Wider interest and Version 2.0 The tool sparked interest from other areas of MHNSW, particularly the team working with NSW Government agencies on digital transfer – and dealing with increasing transfers of born digital State Archives and a growing need to accommodate audio-visual records. The teams collaborated to develop a successful business case for a scalable, more flexible Version 2.0 that could accommodate a wider range of file formats.

Industry partner Kororo was engaged to develop the second iteration in JIRA cloud, leveraging the technical components and working closely with the internal developer of Version 1.0. Kororo developers worked with MHNSW staff representing different business needs to determine the requirements for Version 2.0, including data validation and identification of potential technical errors and the ability to accommodate formats such as MP3, MP4, PDF, MSG, JPG and STL. The collaborative development and design process resulted in a more streamlined JIRA experience.
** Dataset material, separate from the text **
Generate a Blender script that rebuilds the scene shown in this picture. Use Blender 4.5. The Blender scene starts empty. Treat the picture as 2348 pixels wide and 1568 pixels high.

The result Business case objectives were met, with the tool increasing MHNSW’s capability and capacity to ingest large amounts of digital material at one time. Scalability was achieved through increased processing power, a holding area and queue scheduling. Flexibility was achieved through a new material flow that could accommodate identified digital files formats. The JIRA design provides a simplified user interface, and its labels and customisable lists empower teams to self-configure new projects. The result was a multi-function tool for scalable automation across the organisation.